Friday, October 2, 2009

DEAR COMPUTER


............................by Stanley

......I live with my computer. We’re not married or anything, we just live together.
......It’s not a question of whether my computer has a life of its own, whether objectively it has a sentient consciousness – the point is, I behave as though it has. At a very deep level I’ve discovered I regard my computer as alive.
......I’ll be truthful: It is a she : a woman.
......Our interaction with each other has all the qualities of a serious ongoing relationship. After all, the true meaning of ‘relationship’ is interaction. We certainly have that; and, like all intimate relationships, it isn’t always easy. I have to say, sometimes she is difficult; she has unpredictable moods; and sometimes I can be quite selfish and thoughtless, using her without in the least acknowledging my dependency. Recently we have been in serious trouble. Suddenly, without warning, she stopped talking to me.
.....All this might seem most amusing, except for the fact that I was terribly upset. I’m not being funny now. I really mean this. When she stopped talking to me I was dreadfully upset. Looking back in hindsight I didn’t realise what was going on. My computer was just a machine and it was improperly telling me that my Vista was an illegal copy. I was so upset I knew something else was going on; and this is where it gets interesting.
.....I decided it was time I sat down and did some focusing. I cleared a space for myself and looked into my body. There was something vaguely there in my chest. The words ‘fluttery and nervous’ came. Overall, I actually felt worse than this but I stayed with this slight sensation of fluttery and nervous. It was barely discernable but I stayed with it. I remembered that focusing is the next step after you get in touch with your feelings.
......Then a surprising phrase floated by: ‘but I was a good boy’.
......What’s that got to do with it ?
......But I was a good boy’....what on earth does that mean...!
......No, get out of your head – stay with that phrase and the fluttery nervous sensation.
......Then I got: ‘something has been taken away from me’.
......I know what it is: My mum’s not speaking to me.
......That’s it ! There’s an unmistakable relief when you get it right.
......That’s what she used to do. It was her way of punishing.
.......I recognised the feeling of overwhelming anxiety. As a kid I wouldn’t know what it was. But I knew I must have done something wrong and I was a bad boy – often I was a bad boy when I thought I was a good boy.
......I’m not blaming my mum, but when she withdrew like that it was a catastrophic emergency.

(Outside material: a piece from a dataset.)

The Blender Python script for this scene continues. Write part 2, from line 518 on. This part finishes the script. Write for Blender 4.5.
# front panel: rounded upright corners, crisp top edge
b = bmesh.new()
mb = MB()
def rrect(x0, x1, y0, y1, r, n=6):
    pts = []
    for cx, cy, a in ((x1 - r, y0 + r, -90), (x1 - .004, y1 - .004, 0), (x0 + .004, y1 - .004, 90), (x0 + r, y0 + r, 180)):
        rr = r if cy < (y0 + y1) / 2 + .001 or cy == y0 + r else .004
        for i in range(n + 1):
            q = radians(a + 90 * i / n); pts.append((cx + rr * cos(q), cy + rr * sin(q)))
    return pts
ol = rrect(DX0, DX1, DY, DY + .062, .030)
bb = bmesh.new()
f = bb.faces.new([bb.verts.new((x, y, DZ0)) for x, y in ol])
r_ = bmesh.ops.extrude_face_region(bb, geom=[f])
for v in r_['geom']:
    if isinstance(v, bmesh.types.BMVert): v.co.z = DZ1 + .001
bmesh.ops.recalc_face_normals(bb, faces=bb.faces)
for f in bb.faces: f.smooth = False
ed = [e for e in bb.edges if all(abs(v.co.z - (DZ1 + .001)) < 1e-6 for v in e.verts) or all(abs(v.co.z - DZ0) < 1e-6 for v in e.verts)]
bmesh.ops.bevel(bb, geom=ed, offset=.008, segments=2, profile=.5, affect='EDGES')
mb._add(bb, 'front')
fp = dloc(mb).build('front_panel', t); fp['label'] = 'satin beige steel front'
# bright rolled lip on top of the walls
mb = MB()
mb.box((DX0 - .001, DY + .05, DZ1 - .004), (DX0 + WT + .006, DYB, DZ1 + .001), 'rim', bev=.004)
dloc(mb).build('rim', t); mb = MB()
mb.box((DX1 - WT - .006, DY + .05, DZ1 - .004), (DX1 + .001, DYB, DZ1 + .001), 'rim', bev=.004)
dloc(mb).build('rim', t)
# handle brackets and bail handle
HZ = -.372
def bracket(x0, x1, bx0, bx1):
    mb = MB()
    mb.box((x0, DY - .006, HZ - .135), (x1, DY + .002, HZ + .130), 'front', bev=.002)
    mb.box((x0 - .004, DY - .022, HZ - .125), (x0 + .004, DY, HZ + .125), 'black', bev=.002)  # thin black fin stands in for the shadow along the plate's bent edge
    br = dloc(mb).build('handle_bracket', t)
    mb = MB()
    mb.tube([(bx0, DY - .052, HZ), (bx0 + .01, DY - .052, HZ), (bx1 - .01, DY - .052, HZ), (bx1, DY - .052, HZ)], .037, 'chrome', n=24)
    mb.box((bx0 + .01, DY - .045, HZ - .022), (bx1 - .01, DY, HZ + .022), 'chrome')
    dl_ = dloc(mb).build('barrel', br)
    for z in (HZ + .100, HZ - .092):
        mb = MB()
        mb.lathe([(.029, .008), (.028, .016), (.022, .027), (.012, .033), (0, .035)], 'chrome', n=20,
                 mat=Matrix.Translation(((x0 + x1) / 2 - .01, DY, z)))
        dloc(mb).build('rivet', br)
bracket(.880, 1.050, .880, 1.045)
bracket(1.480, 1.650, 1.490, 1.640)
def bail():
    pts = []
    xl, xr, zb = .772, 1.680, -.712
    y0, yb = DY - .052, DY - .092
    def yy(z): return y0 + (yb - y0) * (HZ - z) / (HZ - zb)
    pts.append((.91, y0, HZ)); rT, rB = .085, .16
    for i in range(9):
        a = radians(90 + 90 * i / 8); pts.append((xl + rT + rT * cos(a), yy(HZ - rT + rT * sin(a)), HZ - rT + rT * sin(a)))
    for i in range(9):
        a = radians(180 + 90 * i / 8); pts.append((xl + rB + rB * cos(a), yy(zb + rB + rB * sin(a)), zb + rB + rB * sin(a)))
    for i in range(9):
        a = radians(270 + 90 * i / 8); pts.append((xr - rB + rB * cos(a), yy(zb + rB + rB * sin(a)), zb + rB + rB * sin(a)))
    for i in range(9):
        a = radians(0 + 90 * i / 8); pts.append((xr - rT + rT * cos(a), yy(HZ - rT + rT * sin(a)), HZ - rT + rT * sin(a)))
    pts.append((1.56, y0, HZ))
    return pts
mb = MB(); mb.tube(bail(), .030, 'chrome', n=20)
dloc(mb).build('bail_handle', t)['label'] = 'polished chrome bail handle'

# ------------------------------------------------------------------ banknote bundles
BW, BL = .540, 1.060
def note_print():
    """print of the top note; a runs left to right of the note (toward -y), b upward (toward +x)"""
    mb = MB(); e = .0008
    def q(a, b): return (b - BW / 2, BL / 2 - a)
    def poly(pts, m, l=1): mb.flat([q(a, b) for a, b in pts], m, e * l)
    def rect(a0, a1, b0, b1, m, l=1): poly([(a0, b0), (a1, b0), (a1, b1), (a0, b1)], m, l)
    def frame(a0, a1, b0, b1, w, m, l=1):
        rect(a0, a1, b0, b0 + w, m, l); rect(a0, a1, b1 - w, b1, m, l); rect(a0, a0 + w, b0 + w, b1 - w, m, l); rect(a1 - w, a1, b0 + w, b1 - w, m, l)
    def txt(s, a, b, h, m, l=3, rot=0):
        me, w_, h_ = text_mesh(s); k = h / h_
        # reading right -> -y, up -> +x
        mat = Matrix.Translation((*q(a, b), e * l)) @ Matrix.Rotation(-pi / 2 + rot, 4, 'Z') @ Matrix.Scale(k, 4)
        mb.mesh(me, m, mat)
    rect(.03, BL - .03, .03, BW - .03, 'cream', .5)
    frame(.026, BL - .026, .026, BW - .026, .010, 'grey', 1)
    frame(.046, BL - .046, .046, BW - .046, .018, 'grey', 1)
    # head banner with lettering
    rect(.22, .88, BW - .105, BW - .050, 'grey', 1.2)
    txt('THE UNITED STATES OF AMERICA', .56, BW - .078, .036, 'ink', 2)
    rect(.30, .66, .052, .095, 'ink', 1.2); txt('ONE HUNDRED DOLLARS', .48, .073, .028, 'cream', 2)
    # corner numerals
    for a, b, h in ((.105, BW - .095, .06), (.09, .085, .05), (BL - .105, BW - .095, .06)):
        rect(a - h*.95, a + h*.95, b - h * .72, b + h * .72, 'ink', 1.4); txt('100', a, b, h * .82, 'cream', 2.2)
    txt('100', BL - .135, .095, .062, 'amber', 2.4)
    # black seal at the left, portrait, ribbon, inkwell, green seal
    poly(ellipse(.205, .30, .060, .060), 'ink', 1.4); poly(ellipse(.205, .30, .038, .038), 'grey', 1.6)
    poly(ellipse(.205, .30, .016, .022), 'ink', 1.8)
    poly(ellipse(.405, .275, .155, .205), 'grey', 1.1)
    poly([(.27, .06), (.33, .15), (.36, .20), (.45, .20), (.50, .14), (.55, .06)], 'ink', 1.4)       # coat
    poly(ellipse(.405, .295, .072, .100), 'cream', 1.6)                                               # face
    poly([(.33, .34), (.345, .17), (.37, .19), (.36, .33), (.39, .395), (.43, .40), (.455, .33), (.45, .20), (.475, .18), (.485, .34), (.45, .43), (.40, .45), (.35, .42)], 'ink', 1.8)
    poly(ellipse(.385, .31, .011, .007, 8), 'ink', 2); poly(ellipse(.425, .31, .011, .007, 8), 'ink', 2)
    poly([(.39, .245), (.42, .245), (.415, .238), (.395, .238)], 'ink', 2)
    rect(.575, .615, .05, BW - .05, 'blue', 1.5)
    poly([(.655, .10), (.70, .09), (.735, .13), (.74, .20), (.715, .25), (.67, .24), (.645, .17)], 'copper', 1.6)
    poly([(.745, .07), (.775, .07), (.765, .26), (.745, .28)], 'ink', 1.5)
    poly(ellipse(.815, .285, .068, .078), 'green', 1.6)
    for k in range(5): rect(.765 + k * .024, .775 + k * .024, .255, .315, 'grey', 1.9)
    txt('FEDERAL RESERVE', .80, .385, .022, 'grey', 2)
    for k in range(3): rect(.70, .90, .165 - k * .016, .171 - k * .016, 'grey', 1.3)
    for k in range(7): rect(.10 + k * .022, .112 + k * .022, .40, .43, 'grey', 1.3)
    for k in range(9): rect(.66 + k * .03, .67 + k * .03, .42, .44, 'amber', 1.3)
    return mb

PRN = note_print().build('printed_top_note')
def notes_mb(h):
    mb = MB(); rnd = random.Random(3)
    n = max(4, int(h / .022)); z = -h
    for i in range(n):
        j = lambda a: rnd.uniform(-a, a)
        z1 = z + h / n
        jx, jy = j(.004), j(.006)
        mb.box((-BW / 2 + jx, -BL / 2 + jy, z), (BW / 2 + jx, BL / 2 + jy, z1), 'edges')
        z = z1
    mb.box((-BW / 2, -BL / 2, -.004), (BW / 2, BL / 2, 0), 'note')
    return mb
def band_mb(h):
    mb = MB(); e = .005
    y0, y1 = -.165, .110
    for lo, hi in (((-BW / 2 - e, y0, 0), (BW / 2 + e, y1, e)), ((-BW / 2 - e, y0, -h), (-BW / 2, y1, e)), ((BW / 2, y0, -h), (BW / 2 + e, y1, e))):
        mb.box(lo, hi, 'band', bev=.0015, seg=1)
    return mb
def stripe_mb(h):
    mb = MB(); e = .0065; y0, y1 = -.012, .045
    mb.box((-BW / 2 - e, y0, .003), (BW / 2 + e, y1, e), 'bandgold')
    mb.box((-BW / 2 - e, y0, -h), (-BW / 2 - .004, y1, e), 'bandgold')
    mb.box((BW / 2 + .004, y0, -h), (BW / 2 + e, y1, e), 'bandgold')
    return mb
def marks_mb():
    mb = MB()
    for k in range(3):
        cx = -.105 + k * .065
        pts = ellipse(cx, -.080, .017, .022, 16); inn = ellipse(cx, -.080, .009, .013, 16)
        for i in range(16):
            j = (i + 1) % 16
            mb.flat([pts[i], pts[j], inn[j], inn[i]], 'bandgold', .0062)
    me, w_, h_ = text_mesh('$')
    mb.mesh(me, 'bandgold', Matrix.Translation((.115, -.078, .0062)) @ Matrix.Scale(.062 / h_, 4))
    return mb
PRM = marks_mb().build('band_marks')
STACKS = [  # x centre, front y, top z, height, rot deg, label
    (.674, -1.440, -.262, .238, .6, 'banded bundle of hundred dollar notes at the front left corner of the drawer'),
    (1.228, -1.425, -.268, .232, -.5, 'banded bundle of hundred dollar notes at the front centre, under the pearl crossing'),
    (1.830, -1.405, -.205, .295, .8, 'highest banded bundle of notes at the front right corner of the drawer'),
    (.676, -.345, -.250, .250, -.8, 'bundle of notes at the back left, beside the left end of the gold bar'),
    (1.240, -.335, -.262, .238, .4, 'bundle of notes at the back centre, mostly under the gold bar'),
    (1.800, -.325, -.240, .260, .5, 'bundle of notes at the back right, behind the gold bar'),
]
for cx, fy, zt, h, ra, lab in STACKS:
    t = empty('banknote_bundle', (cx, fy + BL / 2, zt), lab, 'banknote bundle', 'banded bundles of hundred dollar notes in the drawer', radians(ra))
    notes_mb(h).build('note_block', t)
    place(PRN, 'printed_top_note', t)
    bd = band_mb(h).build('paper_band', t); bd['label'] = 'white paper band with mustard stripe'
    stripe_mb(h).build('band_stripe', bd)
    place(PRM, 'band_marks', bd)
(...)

I remembered how all my attention was focused on getting her back. In this state I had no time or space to have myself.
......I can’t play.
......I lose me.
......I can’t play when my survival is at stake. I lose all capacity to follow myself, to have fun. I lose the immediacy of playing, of my own imaginative world, my curiosity, my childlike ability to learn, discover, unpack, delve, probe, fiddle and follow wherever my fancy leads.
......I lose me.
......That’s exactly the state I was in when my computer crashed.
......There were interesting discoveries to follow. As a child, when I have her, when she is functioning, when she is being mum, I can forget her and have myself and my playing life. Quite literally, I can ignore her and get on with my interesting little word.
......My computer is a sort of combination of these two aspects. I can play with my computer. It’s my window on the world. It lets me follow wherever my fancy leads. But when I am playing I can forget its functioning, I can ignore how it is silently working for me in the background. Didn’t I say: ‘I can be quite selfish and thoughtless, using her without in the least acknowledging my dependency? Isn’t that just like the life of the child?
......One interesting aspect of this little session with myself is worth mentioning. During focusing I could fully get how anxious I was as a child by tuning into my present anxiety. My anxiety over my computer and my childhood anxiety weren’t two feelings – they were exactly the same. It was as though my present anxiety gave me vivid access to my childhood state. I just knew how lost and scared I was back then.

......I usually put the computer into ‘sleep’ mode before going to bed. Not long after I had fixed all that trouble I woke early one morning. It was about 3:30. I wandered out into the lounge and saw that the computer had switched itself on. I said out loud: ‘You’re not supposed to be awake dear!’
......I smiled and laughed at myself.